— START —
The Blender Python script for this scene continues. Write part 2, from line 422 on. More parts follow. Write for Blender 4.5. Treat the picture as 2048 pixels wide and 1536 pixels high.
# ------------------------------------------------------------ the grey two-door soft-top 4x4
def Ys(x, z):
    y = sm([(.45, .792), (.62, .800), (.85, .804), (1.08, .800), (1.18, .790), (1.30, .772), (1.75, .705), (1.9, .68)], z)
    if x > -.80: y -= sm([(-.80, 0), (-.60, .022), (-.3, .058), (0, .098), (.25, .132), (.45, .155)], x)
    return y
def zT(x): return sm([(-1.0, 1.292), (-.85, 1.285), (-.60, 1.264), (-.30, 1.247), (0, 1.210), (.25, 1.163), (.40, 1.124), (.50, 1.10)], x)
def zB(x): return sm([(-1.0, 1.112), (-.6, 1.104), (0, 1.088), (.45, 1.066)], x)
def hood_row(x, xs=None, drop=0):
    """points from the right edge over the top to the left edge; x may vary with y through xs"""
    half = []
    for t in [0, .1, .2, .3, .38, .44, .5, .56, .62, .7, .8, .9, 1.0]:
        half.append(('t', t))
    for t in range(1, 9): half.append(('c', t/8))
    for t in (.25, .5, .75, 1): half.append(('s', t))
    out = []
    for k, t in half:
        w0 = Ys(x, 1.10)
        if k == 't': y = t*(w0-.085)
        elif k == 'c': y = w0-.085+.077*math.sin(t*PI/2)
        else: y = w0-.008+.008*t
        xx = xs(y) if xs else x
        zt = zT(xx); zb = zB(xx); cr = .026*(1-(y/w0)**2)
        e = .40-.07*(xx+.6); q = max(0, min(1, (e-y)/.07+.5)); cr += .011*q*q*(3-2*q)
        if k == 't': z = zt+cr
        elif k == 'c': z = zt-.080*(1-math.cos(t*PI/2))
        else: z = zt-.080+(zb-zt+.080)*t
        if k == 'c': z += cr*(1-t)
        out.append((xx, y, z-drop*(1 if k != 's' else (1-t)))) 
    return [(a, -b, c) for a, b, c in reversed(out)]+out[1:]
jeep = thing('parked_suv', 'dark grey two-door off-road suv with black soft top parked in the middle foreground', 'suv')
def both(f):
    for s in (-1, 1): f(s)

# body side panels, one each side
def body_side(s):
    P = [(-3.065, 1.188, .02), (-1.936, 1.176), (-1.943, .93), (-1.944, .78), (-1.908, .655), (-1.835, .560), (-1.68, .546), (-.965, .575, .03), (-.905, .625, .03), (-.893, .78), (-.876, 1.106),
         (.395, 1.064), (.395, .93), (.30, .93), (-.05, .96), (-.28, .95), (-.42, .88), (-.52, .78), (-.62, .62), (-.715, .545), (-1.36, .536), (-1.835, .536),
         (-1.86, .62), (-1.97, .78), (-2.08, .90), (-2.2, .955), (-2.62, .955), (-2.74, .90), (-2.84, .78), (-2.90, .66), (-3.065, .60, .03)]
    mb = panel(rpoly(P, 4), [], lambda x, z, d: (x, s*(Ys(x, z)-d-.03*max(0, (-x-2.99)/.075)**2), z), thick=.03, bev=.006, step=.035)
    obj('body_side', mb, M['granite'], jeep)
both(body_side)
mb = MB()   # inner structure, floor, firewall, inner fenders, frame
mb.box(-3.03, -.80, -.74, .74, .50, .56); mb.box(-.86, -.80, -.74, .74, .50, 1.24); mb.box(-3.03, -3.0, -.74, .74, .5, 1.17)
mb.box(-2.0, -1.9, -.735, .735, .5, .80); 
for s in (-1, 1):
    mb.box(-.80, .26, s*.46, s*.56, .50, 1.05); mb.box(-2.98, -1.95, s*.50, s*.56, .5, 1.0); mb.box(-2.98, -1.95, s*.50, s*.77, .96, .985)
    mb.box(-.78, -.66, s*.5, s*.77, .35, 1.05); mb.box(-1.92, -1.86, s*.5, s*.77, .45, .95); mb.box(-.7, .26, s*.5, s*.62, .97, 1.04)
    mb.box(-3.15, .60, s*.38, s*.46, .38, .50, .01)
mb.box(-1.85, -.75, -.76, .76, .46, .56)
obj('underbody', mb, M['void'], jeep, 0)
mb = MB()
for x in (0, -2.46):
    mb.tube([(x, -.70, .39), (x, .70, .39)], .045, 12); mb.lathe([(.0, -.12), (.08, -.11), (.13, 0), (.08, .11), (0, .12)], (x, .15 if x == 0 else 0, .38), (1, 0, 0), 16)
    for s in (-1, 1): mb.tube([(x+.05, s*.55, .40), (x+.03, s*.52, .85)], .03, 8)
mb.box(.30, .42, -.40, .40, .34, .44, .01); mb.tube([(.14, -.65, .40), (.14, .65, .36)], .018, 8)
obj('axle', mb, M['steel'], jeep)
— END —
_DIRECTIONS_
Print the whole listing exactly as it is.

_RESPONSE TO THIS EXERCISE_
The Blender Python script for this scene continues. Write part 2, from line 422 on. More parts follow. Write for Blender 4.5. Treat the picture as 2048 pixels wide and 1536 pixels high.
# ------------------------------------------------------------ the grey two-door soft-top 4x4
def Ys(x, z):
    y = sm([(.45, .792), (.62, .800), (.85, .804), (1.08, .800), (1.18, .790), (1.30, .772), (1.75, .705), (1.9, .68)], z)
    if x > -.80: y -= sm([(-.80, 0), (-.60, .022), (-.3, .058), (0, .098), (.25, .132), (.45, .155)], x)
    return y
def zT(x): return sm([(-1.0, 1.292), (-.85, 1.285), (-.60, 1.264), (-.30, 1.247), (0, 1.210), (.25, 1.163), (.40, 1.124), (.50, 1.10)], x)
def zB(x): return sm([(-1.0, 1.112), (-.6, 1.104), (0, 1.088), (.45, 1.066)], x)
def hood_row(x, xs=None, drop=0):
    """points from the right edge over the top to the left edge; x may vary with y through xs"""
    half = []
    for t in [0, .1, .2, .3, .38, .44, .5, .56, .62, .7, .8, .9, 1.0]:
        half.append(('t', t))
    for t in range(1, 9): half.append(('c', t/8))
    for t in (.25, .5, .75, 1): half.append(('s', t))
    out = []
    for k, t in half:
        w0 = Ys(x, 1.10)
        if k == 't': y = t*(w0-.085)
        elif k == 'c': y = w0-.085+.077*math.sin(t*PI/2)
        else: y = w0-.008+.008*t
        xx = xs(y) if xs else x
        zt = zT(xx); zb = zB(xx); cr = .026*(1-(y/w0)**2)
        e = .40-.07*(xx+.6); q = max(0, min(1, (e-y)/.07+.5)); cr += .011*q*q*(3-2*q)
        if k == 't': z = zt+cr
        elif k == 'c': z = zt-.080*(1-math.cos(t*PI/2))
        else: z = zt-.080+(zb-zt+.080)*t
        if k == 'c': z += cr*(1-t)
        out.append((xx, y, z-drop*(1 if k != 's' else (1-t)))) 
    return [(a, -b, c) for a, b, c in reversed(out)]+out[1:]
jeep = thing('parked_suv', 'dark grey two-door off-road suv with black soft top parked in the middle foreground', 'suv')
def both(f):
    for s in (-1, 1): f(s)

# body side panels, one each side
def body_side(s):
    P = [(-3.065, 1.188, .02), (-1.936, 1.176), (-1.943, .93), (-1.944, .78), (-1.908, .655), (-1.835, .560), (-1.68, .546), (-.965, .575, .03), (-.905, .625, .03), (-.893, .78), (-.876, 1.106),
         (.395, 1.064), (.395, .93), (.30, .93), (-.05, .96), (-.28, .95), (-.42, .88), (-.52, .78), (-.62, .62), (-.715, .545), (-1.36, .536), (-1.835, .536),
         (-1.86, .62), (-1.97, .78), (-2.08, .90), (-2.2, .955), (-2.62, .955), (-2.74, .90), (-2.84, .78), (-2.90, .66), (-3.065, .60, .03)]
    mb = panel(rpoly(P, 4), [], lambda x, z, d: (x, s*(Ys(x, z)-d-.03*max(0, (-x-2.99)/.075)**2), z), thick=.03, bev=.006, step=.035)
    obj('body_side', mb, M['granite'], jeep)
both(body_side)
mb = MB()   # inner structure, floor, firewall, inner fenders, frame
mb.box(-3.03, -.80, -.74, .74, .50, .56); mb.box(-.86, -.80, -.74, .74, .50, 1.24); mb.box(-3.03, -3.0, -.74, .74, .5, 1.17)
mb.box(-2.0, -1.9, -.735, .735, .5, .80); 
for s in (-1, 1):
    mb.box(-.80, .26, s*.46, s*.56, .50, 1.05); mb.box(-2.98, -1.95, s*.50, s*.56, .5, 1.0); mb.box(-2.98, -1.95, s*.50, s*.77, .96, .985)
    mb.box(-.78, -.66, s*.5, s*.77, .35, 1.05); mb.box(-1.92, -1.86, s*.5, s*.77, .45, .95); mb.box(-.7, .26, s*.5, s*.62, .97, 1.04)
    mb.box(-3.15, .60, s*.38, s*.46, .38, .50, .01)
mb.box(-1.85, -.75, -.76, .76, .46, .56)
obj('underbody', mb, M['void'], jeep, 0)
mb = MB()
for x in (0, -2.46):
    mb.tube([(x, -.70, .39), (x, .70, .39)], .045, 12); mb.lathe([(.0, -.12), (.08, -.11), (.13, 0), (.08, .11), (0, .12)], (x, .15 if x == 0 else 0, .38), (1, 0, 0), 16)
    for s in (-1, 1): mb.tube([(x+.05, s*.55, .40), (x+.03, s*.52, .85)], .03, 8)
mb.box(.30, .42, -.40, .40, .34, .44, .01); mb.tube([(.14, -.65, .40), (.14, .65, .36)], .018, 8)
obj('axle', mb, M['steel'], jeep)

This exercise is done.